# Written exercise
Below is some material; transcribe all of it exactly.

# Data excerpt
BEGIN

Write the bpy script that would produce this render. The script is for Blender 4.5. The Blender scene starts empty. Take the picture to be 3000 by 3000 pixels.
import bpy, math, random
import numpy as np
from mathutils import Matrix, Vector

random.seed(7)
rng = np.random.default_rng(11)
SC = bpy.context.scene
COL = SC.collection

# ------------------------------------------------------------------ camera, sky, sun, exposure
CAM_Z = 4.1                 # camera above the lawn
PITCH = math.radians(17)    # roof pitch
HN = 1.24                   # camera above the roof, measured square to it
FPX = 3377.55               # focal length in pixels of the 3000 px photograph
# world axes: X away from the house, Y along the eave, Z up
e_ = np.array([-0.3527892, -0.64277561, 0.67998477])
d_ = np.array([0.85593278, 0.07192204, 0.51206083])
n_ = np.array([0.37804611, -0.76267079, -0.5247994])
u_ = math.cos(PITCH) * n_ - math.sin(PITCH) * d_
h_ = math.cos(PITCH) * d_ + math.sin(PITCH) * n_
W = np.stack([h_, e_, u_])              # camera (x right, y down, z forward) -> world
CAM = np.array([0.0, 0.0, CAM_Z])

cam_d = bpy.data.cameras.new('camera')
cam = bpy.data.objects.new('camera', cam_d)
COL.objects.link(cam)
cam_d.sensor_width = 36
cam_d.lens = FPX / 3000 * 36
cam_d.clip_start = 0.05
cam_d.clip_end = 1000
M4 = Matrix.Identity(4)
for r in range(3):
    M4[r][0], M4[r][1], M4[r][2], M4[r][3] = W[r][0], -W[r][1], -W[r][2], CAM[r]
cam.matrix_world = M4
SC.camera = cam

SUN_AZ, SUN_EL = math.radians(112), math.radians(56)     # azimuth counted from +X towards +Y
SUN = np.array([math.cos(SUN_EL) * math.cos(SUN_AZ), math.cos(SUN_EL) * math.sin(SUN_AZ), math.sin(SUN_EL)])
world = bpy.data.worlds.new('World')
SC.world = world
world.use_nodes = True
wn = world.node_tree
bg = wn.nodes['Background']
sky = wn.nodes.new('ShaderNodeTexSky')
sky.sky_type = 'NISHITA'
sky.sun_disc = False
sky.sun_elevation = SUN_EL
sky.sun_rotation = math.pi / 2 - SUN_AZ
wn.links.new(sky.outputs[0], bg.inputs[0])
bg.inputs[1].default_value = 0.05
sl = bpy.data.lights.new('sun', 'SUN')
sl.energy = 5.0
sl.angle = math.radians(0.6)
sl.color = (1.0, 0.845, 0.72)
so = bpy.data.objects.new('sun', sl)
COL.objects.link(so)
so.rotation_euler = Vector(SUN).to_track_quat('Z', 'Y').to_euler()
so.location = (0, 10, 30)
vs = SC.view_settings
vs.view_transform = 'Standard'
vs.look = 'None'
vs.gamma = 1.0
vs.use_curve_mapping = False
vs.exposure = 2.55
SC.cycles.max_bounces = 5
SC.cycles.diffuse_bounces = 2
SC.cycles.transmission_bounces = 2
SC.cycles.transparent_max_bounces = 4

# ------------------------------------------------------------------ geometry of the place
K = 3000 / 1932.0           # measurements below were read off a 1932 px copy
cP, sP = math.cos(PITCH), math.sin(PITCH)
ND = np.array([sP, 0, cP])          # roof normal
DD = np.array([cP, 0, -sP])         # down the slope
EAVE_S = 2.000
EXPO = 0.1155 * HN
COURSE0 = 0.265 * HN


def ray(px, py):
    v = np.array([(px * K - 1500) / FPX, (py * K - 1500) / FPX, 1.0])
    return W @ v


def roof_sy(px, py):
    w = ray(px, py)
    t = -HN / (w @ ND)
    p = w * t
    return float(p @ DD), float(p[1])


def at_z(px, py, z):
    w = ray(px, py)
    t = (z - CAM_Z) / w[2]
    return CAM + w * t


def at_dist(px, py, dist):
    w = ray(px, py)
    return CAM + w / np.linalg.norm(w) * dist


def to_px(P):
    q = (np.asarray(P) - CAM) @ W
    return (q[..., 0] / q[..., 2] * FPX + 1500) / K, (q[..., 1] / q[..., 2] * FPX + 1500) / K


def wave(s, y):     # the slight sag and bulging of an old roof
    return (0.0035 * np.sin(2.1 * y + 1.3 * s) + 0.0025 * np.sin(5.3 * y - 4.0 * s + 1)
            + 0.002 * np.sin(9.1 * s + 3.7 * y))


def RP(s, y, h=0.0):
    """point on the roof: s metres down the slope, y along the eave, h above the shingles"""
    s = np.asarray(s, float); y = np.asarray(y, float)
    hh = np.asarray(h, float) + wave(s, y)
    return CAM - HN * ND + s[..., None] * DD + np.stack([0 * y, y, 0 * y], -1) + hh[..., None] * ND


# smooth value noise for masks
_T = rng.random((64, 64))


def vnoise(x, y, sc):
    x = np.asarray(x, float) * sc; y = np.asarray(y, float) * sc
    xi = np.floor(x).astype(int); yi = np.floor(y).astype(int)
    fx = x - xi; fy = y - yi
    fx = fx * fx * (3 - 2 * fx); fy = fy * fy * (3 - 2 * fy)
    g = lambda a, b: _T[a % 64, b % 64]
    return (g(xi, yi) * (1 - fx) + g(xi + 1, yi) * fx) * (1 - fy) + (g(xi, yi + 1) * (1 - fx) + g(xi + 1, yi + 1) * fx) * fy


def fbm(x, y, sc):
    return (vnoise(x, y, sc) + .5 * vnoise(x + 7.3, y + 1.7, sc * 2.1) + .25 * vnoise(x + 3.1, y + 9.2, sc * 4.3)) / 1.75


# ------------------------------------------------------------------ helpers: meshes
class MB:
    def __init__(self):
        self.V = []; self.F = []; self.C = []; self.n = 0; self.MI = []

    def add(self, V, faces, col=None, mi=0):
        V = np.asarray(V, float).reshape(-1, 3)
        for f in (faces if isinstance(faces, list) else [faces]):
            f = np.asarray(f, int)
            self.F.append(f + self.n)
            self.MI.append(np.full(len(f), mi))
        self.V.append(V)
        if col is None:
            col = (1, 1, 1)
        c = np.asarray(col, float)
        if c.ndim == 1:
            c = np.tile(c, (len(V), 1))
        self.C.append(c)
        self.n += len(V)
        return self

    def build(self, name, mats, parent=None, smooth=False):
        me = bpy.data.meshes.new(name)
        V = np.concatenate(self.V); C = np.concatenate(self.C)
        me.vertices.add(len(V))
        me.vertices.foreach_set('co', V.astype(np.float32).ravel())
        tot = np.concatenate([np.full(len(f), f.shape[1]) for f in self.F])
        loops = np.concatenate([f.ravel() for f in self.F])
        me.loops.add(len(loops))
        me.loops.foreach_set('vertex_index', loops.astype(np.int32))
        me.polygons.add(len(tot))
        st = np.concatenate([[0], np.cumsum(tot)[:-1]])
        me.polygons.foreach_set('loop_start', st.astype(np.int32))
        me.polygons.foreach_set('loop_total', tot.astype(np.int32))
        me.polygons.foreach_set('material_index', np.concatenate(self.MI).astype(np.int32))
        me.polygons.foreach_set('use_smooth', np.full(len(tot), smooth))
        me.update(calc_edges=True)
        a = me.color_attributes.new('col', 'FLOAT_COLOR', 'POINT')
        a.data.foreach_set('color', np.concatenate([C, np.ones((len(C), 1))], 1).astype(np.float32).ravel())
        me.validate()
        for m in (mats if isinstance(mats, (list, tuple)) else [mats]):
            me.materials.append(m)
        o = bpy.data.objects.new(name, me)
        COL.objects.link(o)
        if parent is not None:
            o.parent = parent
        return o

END

# The output
Write the bpy script that would produce this render. The script is for Blender 4.5. The Blender scene starts empty. Take the picture to be 3000 by 3000 pixels.
import bpy, math, random
import numpy as np
from mathutils import Matrix, Vector

random.seed(7)
rng = np.random.default_rng(11)
SC = bpy.context.scene
COL = SC.collection

# ------------------------------------------------------------------ camera, sky, sun, exposure
CAM_Z = 4.1                 # camera above the lawn
PITCH = math.radians(17)    # roof pitch
HN = 1.24                   # camera above the roof, measured square to it
FPX = 3377.55               # focal length in pixels of the 3000 px photograph
# world axes: X away from the house, Y along the eave, Z up
e_ = np.array([-0.3527892, -0.64277561, 0.67998477])
d_ = np.array([0.85593278, 0.07192204, 0.51206083])
n_ = np.array([0.37804611, -0.76267079, -0.5247994])
u_ = math.cos(PITCH) * n_ - math.sin(PITCH) * d_
h_ = math.cos(PITCH) * d_ + math.sin(PITCH) * n_
W = np.stack([h_, e_, u_])              # camera (x right, y down, z forward) -> world
CAM = np.array([0.0, 0.0, CAM_Z])

cam_d = bpy.data.cameras.new('camera')
cam = bpy.data.objects.new('camera', cam_d)
COL.objects.link(cam)
cam_d.sensor_width = 36
cam_d.lens = FPX / 3000 * 36
cam_d.clip_start = 0.05
cam_d.clip_end = 1000
M4 = Matrix.Identity(4)
for r in range(3):
    M4[r][0], M4[r][1], M4[r][2], M4[r][3] = W[r][0], -W[r][1], -W[r][2], CAM[r]
cam.matrix_world = M4
SC.camera = cam

SUN_AZ, SUN_EL = math.radians(112), math.radians(56)     # azimuth counted from +X towards +Y
SUN = np.array([math.cos(SUN_EL) * math.cos(SUN_AZ), math.cos(SUN_EL) * math.sin(SUN_AZ), math.sin(SUN_EL)])
world = bpy.data.worlds.new('World')
SC.world = world
world.use_nodes = True
wn = world.node_tree
bg = wn.nodes['Background']
sky = wn.nodes.new('ShaderNodeTexSky')
sky.sky_type = 'NISHITA'
sky.sun_disc = False
sky.sun_elevation = SUN_EL
sky.sun_rotation = math.pi / 2 - SUN_AZ
wn.links.new(sky.outputs[0], bg.inputs[0])
bg.inputs[1].default_value = 0.05
sl = bpy.data.lights.new('sun', 'SUN')
sl.energy = 5.0
sl.angle = math.radians(0.6)
sl.color = (1.0, 0.845, 0.72)
so = bpy.data.objects.new('sun', sl)
COL.objects.link(so)
so.rotation_euler = Vector(SUN).to_track_quat('Z', 'Y').to_euler()
so.location = (0, 10, 30)
vs = SC.view_settings
vs.view_transform = 'Standard'
vs.look = 'None'
vs.gamma = 1.0
vs.use_curve_mapping = False
vs.exposure = 2.55
SC.cycles.max_bounces = 5
SC.cycles.diffuse_bounces = 2
SC.cycles.transmission_bounces = 2
SC.cycles.transparent_max_bounces = 4

# ------------------------------------------------------------------ geometry of the place
K = 3000 / 1932.0           # measurements below were read off a 1932 px copy
cP, sP = math.cos(PITCH), math.sin(PITCH)
ND = np.array([sP, 0, cP])          # roof normal
DD = np.array([cP, 0, -sP])         # down the slope
EAVE_S = 2.000
EXPO = 0.1155 * HN
COURSE0 = 0.265 * HN


def ray(px, py):
    v = np.array([(px * K - 1500) / FPX, (py * K - 1500) / FPX, 1.0])
    return W @ v


def roof_sy(px, py):
    w = ray(px, py)
    t = -HN / (w @ ND)
    p = w * t
    return float(p @ DD), float(p[1])


def at_z(px, py, z):
    w = ray(px, py)
    t = (z - CAM_Z) / w[2]
    return CAM + w * t


def at_dist(px, py, dist):
    w = ray(px, py)
    return CAM + w / np.linalg.norm(w) * dist


def to_px(P):
    q = (np.asarray(P) - CAM) @ W
    return (q[..., 0] / q[..., 2] * FPX + 1500) / K, (q[..., 1] / q[..., 2] * FPX + 1500) / K


def wave(s, y):     # the slight sag and bulging of an old roof
    return (0.0035 * np.sin(2.1 * y + 1.3 * s) + 0.0025 * np.sin(5.3 * y - 4.0 * s + 1)
            + 0.002 * np.sin(9.1 * s + 3.7 * y))


def RP(s, y, h=0.0):
    """point on the roof: s metres down the slope, y along the eave, h above the shingles"""
    s = np.asarray(s, float); y = np.asarray(y, float)
    hh = np.asarray(h, float) + wave(s, y)
    return CAM - HN * ND + s[..., None] * DD + np.stack([0 * y, y, 0 * y], -1) + hh[..., None] * ND


# smooth value noise for masks
_T = rng.random((64, 64))


def vnoise(x, y, sc):
    x = np.asarray(x, float) * sc; y = np.asarray(y, float) * sc
    xi = np.floor(x).astype(int); yi = np.floor(y).astype(int)
    fx = x - xi; fy = y - yi
    fx = fx * fx * (3 - 2 * fx); fy = fy * fy * (3 - 2 * fy)
    g = lambda a, b: _T[a % 64, b % 64]
    return (g(xi, yi) * (1 - fx) + g(xi + 1, yi) * fx) * (1 - fy) + (g(xi, yi + 1) * (1 - fx) + g(xi + 1, yi + 1) * fx) * fy


def fbm(x, y, sc):
    return (vnoise(x, y, sc) + .5 * vnoise(x + 7.3, y + 1.7, sc * 2.1) + .25 * vnoise(x + 3.1, y + 9.2, sc * 4.3)) / 1.75


# ------------------------------------------------------------------ helpers: meshes
class MB:
    def __init__(self):
        self.V = []; self.F = []; self.C = []; self.n = 0; self.MI = []

    def add(self, V, faces, col=None, mi=0):
        V = np.asarray(V, float).reshape(-1, 3)
        for f in (faces if isinstance(faces, list) else [faces]):
            f = np.asarray(f, int)
            self.F.append(f + self.n)
            self.MI.append(np.full(len(f), mi))
        self.V.append(V)
        if col is None:
            col = (1, 1, 1)
        c = np.asarray(col, float)
        if c.ndim == 1:
            c = np.tile(c, (len(V), 1))
        self.C.append(c)
        self.n += len(V)
        return self

    def build(self, name, mats, parent=None, smooth=False):
        me = bpy.data.meshes.new(name)
        V = np.concatenate(self.V); C = np.concatenate(self.C)
        me.vertices.add(len(V))
        me.vertices.foreach_set('co', V.astype(np.float32).ravel())
        tot = np.concatenate([np.full(len(f), f.shape[1]) for f in self.F])
        loops = np.concatenate([f.ravel() for f in self.F])
        me.loops.add(len(loops))
        me.loops.foreach_set('vertex_index', loops.astype(np.int32))
        me.polygons.add(len(tot))
        st = np.concatenate([[0], np.cumsum(tot)[:-1]])
        me.polygons.foreach_set('loop_start', st.astype(np.int32))
        me.polygons.foreach_set('loop_total', tot.astype(np.int32))
        me.polygons.foreach_set('material_index', np.concatenate(self.MI).astype(np.int32))
        me.polygons.foreach_set('use_smooth', np.full(len(tot), smooth))
        me.update(calc_edges=True)
        a = me.color_attributes.new('col', 'FLOAT_COLOR', 'POINT')
        a.data.foreach_set('color', np.concatenate([C, np.ones((len(C), 1))], 1).astype(np.float32).ravel())
        me.validate()
        for m in (mats if isinstance(mats, (list, tuple)) else [mats]):
            me.materials.append(m)
        o = bpy.data.objects.new(name, me)
        COL.objects.link(o)
        if parent is not None:
            o.parent = parent
        return o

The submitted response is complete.